Blimey, that wasn't half low, , , ,

, , , and off it goes.

"it seems a shame to go back on such a nice day like this"
"I know we're heading back but there's still a long way to go. In fact, we're probably further away from the car now, than we have been all day."

The fell in the far distance (centre) is Lonscale Fell. We were up there on Saturday looking across to where we are now.
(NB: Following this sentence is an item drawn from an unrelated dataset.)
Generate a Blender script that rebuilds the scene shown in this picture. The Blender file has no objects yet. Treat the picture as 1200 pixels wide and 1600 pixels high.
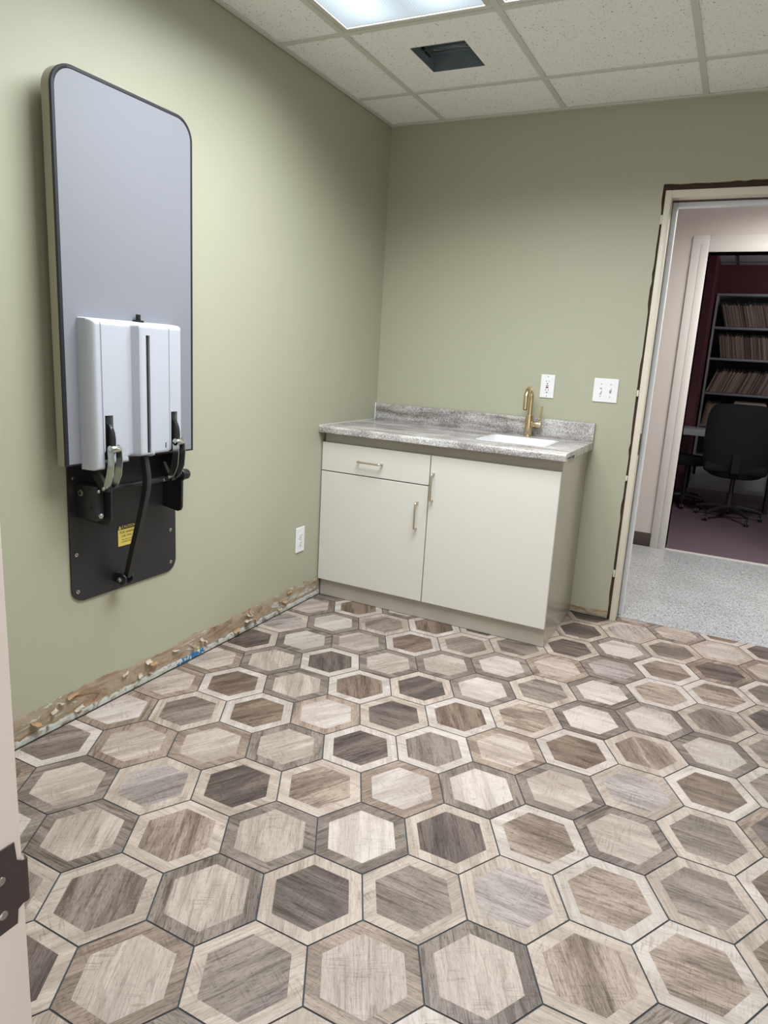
import bpy, bmesh, math, random
from mathutils import Vector, Matrix, noise

C = bpy.context.scene.collection
S = bpy.context.scene

# ------------------------------------------------------------------ camera
cam_d = bpy.data.cameras.new('camera')
cam = bpy.data.objects.new('camera', cam_d)
C.objects.link(cam)
Rv = Vector((0.894476, 0.44301099, 0.06044784))
Uv = Vector((-0.14563482, 0.16085197, 0.97617475))
Fv = Vector((-0.42273299, 0.8819682, -0.20839606))
cam.matrix_world = Matrix(((Rv.x, Uv.x, -Fv.x, 1.83074), (Rv.y, Uv.y, -Fv.y, -3.44557),
                           (Rv.z, Uv.z, -Fv.z, 1.25583), (0, 0, 0, 1)))
cam_d.sensor_fit = 'HORIZONTAL'
cam_d.sensor_width = 36
cam_d.lens = 1063.2 * 36 / 1200
cam_d.shift_x = -23.8 / 1200
cam_d.shift_y = -18.7 / 1200
cam_d.clip_start = 0.02
S.camera = cam

# ------------------------------------------------------------------ world, exposure
S.view_settings.view_transform = 'Standard'
S.view_settings.look = 'None'
S.view_settings.gamma = 1
S.view_settings.use_curve_mapping = False
S.view_settings.exposure = 0.90
w = bpy.data.worlds.new('world')
S.world = w
w.use_nodes = True
w.node_tree.nodes['Background'].inputs[0].default_value = (1.0, 0.985, 0.96, 1)
w.node_tree.nodes['Background'].inputs[1].default_value = 1.0
LIGHT_W, LIGHT_SPREAD = 16.0, 148   # the room's recessed lights: prismatic lenses throw light mainly downwards
HALL_W, HALL_SPREAD = 30.0, 160
OFFICE_FILL_W = 5.5  # fill from the lamp added to the office
LIGHT_COL = (0.93, 0.98, 1.0)

CEIL = 2.421
DOOR_L, DOOR_R, DOOR_T = 1.440, 2.355, 2.010   # near door clear opening
ROOM_X = 3.35
FRONT_Y = -3.0

# ------------------------------------------------------------------ materials
def nt(name):
    m = bpy.data.materials.new(name)
    m.use_nodes = True
    t = m.node_tree
    return m, t, t.nodes, t.links, t.nodes['Principled BSDF']

def simple(name, col, rough=0.5, metal=0.0, bump=0.0, bscale=300, var=0.0, vscale=8, coat=0.0, spec=0.5):
    m, t, N, L, P = nt(name)
    P.inputs['Base Color'].default_value = (*col, 1)
    P.inputs['Roughness'].default_value = rough
    P.inputs['Metallic'].default_value = metal
    P.inputs['Coat Weight'].default_value = coat
    P.inputs['Specular IOR Level'].default_value = spec
    tc = N.new('ShaderNodeTexCoord')
    nz = N.new('ShaderNodeTexNoise')
    nz.inputs['Scale'].default_value = bscale
    L.new(tc.outputs['Object'], nz.inputs['Vector'])
    if bump:
        b = N.new('ShaderNodeBump')
        b.inputs['Strength'].default_value = bump
        b.inputs['Distance'].default_value = 0.001
        L.new(nz.outputs['Fac'], b.inputs['Height'])
        L.new(b.outputs['Normal'], P.inputs['Normal'])
    v = N.new('ShaderNodeTexNoise')
    v.inputs['Scale'].default_value = vscale
    L.new(tc.outputs['Object'], v.inputs['Vector'])
    mx = N.new('ShaderNodeMix'); mx.data_type = 'RGBA'
    k = var if var else 0.02
    mx.inputs['A'].default_value = (*[c * (1 - k) for c in col], 1)
    mx.inputs['B'].default_value = (*[min(1, c * (1 + k)) for c in col], 1)
    L.new(v.outputs['Fac'], mx.inputs['Factor'])
    L.new(mx.outputs['Result'], P.inputs['Base Color'])
    return m

def ramp(N, pts, interp='LINEAR'):
    r = N.new('ShaderNodeValToRGB')
    r.color_ramp.interpolation = interp
    e = r.color_ramp.elements
    while len(e) < len(pts): e.new(0.5)
    for q, (p, c) in zip(e, pts):
        q.position = p
        q.color = (*c, 1) if len(c) == 3 else c
    return r

def mat_terrazzo():
    m, t, N, L, P = nt('terrazzo')
    tc = N.new('ShaderNodeTexCoord')
    v = N.new('ShaderNodeTexVoronoi'); v.inputs['Scale'].default_value = 210
    L.new(tc.outputs['Object'], v.inputs['Vector'])
    r = ramp(N, [(0.0, (0.14, 0.15, 0.14)), (0.10, (0.24, 0.25, 0.24)), (0.28, (0.37, 0.38, 0.385)), (0.55, (0.46, 0.47, 0.49))], 'CONSTANT')
    sep = N.new('ShaderNodeSeparateColor')
    L.new(v.outputs['Color'], sep.inputs[0])
    L.new(sep.outputs[0], r.inputs[0])
    n2 = N.new('ShaderNodeTexNoise'); n2.inputs['Scale'].default_value = 2.5
    L.new(tc.outputs['Object'], n2.inputs['Vector'])
    mx = N.new('ShaderNodeMix'); mx.data_type = 'RGBA'; mx.blend_type = 'MULTIPLY'
    mx.inputs['Factor'].default_value = 0.5
    r2 = ramp(N, [(0.3, (0.72, 0.73, 0.72)), (0.7, (1, 1, 1))])
    L.new(n2.outputs['Fac'], r2.inputs[0])
    L.new(r.outputs[0], mx.inputs['A']); L.new(r2.outputs[0], mx.inputs['B'])
    L.new(mx.outputs['Result'], P.inputs['Base Color'])
    P.inputs['Roughness'].default_value = 0.28
    return m

def mat_ceiling_tile():
    m, t, N, L, P = nt('fissured_tile')
    tc = N.new('ShaderNodeTexCoord')
    def spots(scale, vec, lo, hi):
        v = N.new('ShaderNodeTexVoronoi'); v.inputs['Scale'].default_value = scale
        L.new(vec, v.inputs['Vector'])
        r = ramp(N, [(lo, (0, 0, 0)), (hi, (1, 1, 1))])
        L.new(v.outputs['Distance'], r.inputs[0])
        return r.outputs[0]
    nz = N.new('ShaderNodeTexNoise'); nz.inputs['Scale'].default_value = 60
    L.new(tc.outputs['Object'], nz.inputs['Vector'])
    mp = N.new('ShaderNodeVectorMath'); mp.operation = 'MULTIPLY_ADD'
    mp.inputs[1].default_value = (0.02, 0.02, 0.0)
    L.new(nz.outputs['Color'], mp.inputs[0]); L.new(tc.outputs['Object'], mp.inputs[2])
    a = spots(95, mp.outputs[0], 0.10, 0.20)
    b = spots(42, mp.outputs[0], 0.06, 0.115)
    mu = N.new('ShaderNodeMath'); mu.operation = 'MULTIPLY'
    L.new(a, mu.inputs[0]); L.new(b, mu.inputs[1])
    r = ramp(N, [(0.0, (0.26, 0.25, 0.22)), (1.0, (0.92, 0.925, 0.90))])
    L.new(mu.outputs[0], r.inputs[0])
    L.new(r.outputs[0], P.inputs['Base Color'])
    bp = N.new('ShaderNodeBump'); bp.inputs['Strength'].default_value = 0.6; bp.inputs['Distance'].default_value = 0.003
    L.new(mu.outputs[0], bp.inputs['Height']); L.new(bp.outputs['Normal'], P.inputs['Normal'])
    P.inputs['Roughness'].default_value = 0.9
    P.inputs['Specular IOR Level'].default_value = 0.15
    return m

def mat_wood_tile():
    """printed wood on each hexagon: UV carries grain coordinates, two colour attributes the dark and light tone"""
    m, t, N, L, P = nt('hexagon_wood_tile')
    uv = N.new('ShaderNodeUVMap'); uv.uv_map = 'grain'
    ca = N.new('ShaderNodeVertexColor'); ca.layer_name = 'tone_dark'
    cb = N.new('ShaderNodeVertexColor'); cb.layer_name = 'tone_light'
    def stretched(sx, sy, detail=6, dist=0.0, rough=0.6):
        mp = N.new('ShaderNodeMapping'); mp.inputs['Scale'].default_value = (sx, sy, 1)
        L.new(uv.outputs[0], mp.inputs['Vector'])
        n = N.new('ShaderNodeTexNoise'); n.inputs['Scale'].default_value = 1
        n.inputs['Detail'].default_value = detail; n.inputs['Roughness'].default_value = rough
        n.inputs['Distortion'].default_value = dist
        L.new(mp.outputs[0], n.inputs['Vector'])
        return n.outputs['Fac']
    broad = stretched(2.0, 12, 4, 1.1)
    fine = stretched(14, 260, 5, 0.3, 0.7)
    scr = stretched(60, 420, 2, 0.0)
    cross = stretched(240, 20, 3, 0.2)
    r1 = ramp(N, [(0.42, (0, 0, 0)), (0.58, (1, 1, 1))]); L.new(broad, r1.inputs[0])
    r2 = ramp(N, [(0.34, (0, 0, 0)), (0.58, (1, 1, 1))]); L.new(fine, r2.inputs[0])
    ad = N.new('ShaderNodeMix'); ad.data_type = 'FLOAT'; ad.inputs['Factor'].default_value = 0.42
    L.new(r1.outputs[0], ad.inputs['A']); L.new(r2.outputs[0], ad.inputs['B'])
    mx = N.new('ShaderNodeMix'); mx.data_type = 'RGBA'
    L.new(ad.outputs['Result'], mx.inputs['Factor']); L.new(ca.outputs[0], mx.inputs['A']); L.new(cb.outputs[0], mx.inputs['B'])
    # dark pores, growth lines and cross-cut saw marks printed on the tile
    lum = N.new('ShaderNodeSeparateColor'); L.new(ca.outputs[0], lum.inputs[0])
    kr = N.new('ShaderNodeMapRange'); L.new(lum.outputs[0], kr.inputs['Value'])
    kr.inputs['From Min'].default_value = 0.10; kr.inputs['From Max'].default_value = 0.32
    kr.inputs['To Min'].default_value = 0.95; kr.inputs['To Max'].default_value = 0.34
    def dark(prev, src, lo, hi, col, k):
        rp = ramp(N, [(lo, col), (hi, (1, 1, 1))]); L.new(src, rp.inputs[0])
        mm = N.new('ShaderNodeMix'); mm.data_type = 'RGBA'; mm.blend_type = 'MULTIPLY'; mm.inputs['Factor'].default_value = k
        L.new(kr.outputs[0], mm.inputs['Factor'])
        L.new(prev, mm.inputs['A']); L.new(rp.outputs[0], mm.inputs['B'])
        return mm.outputs['Result']
    vein = stretched(4.5, 62, 6, 1.6, 0.55)
    patch = stretched(14, 14, 2, 0.0)
    c_ = dark(mx.outputs['Result'], scr, 0.33, 0.47, (0.46, 0.42, 0.39), 0.85)
    c_ = dark(c_, vein, 0.36, 0.47, (0.50, 0.46, 0.42), 0.8)
    # saw marks only in patches
    pk = ramp(N, [(0.46, (0, 0, 0)), (0.60, (1, 1, 1))]); L.new(patch, pk.inputs[0])
    rc = ramp(N, [(0.36, (0.66, 0.63, 0.60)), (0.50, (1, 1, 1))]); L.new(cross, rc.inputs[0])
    m3 = N.new('ShaderNodeMix'); m3.data_type = 'RGBA'; m3.blend_type = 'MULTIPLY'
    pf = N.new('ShaderNodeMath'); pf.operation = 'MULTIPLY'; pf.inputs[1].default_value = 0.8; L.new(pk.outputs[0], pf.inputs[0])
    L.new(pf.outputs[0], m3.inputs['Factor'])
    L.new(c_, m3.inputs['A']); L.new(rc.outputs[0], m3.inputs['B'])
    L.new(m3.outputs['Result'], P.inputs['Base Color'])
    bp = N.new('ShaderNodeBump'); bp.inputs['Strength'].default_value = 0.25; bp.inputs['Distance'].default_value = 0.0008
    L.new(fine, bp.inputs['Height']); L.new(bp.outputs['Normal'], P.inputs['Normal'])
    P.inputs['Roughness'].default_value = 0.42
    P.inputs['Specular IOR Level'].default_value = 0.4
    return m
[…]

These are the lower waterfalls on Birkside Gill. It's been years since I've walked further up the gill although I can recommend going up there after a few days of torrential rain.

 
It was an absolute pleasure to be walking through here today. This must be the hottest day I've walked in since this time last year. It felt like a real scorcher, , , and we all know, that makes you feel good about everything. Having said all that, if you had to look at the actual figures, it probably wasn't that hot at all; we're simply not used to it

We'd walked from Swirls to Helvellyn, then from Helvellyn to Dunmail Raise and now we're walking between Dunmail Raise and Swirls. Wythburn Church? No, not today but 3 out of 4 ain't bad.

A gap in the trees gives a nice view down to Thirlmere.

We're almost back at the car now and here we are looking back up to Browncove Crags again.

Just a short walk down the road and you get to the free parking spaces. At weekends and busier days these spaces are quickly taken up by those who prefer to be up at a decent time of day. Late comers are likely to find it full.

Getting back to the car was perfectly timed as it turned out. As we got there a guy walked up and asked if I was able to get a mobile phone signal.
"mobile phone, , , sorry, I haven't got one" He looked at me as if I'd just landed from another planet when I said that (maybe I have)
"I'm not sure what to do. We've broken down and I need to phone the breakdown people"
"That's okay, I'll give you a lift into Keswick and you'll be able to sort something out from there"

So that was by good deed for the day. The irony was, they told us they'd just spent two years touring around the most remote parts of New Zealand in a camper van and after all that, they end up getting stranded 5 miles from Keswick.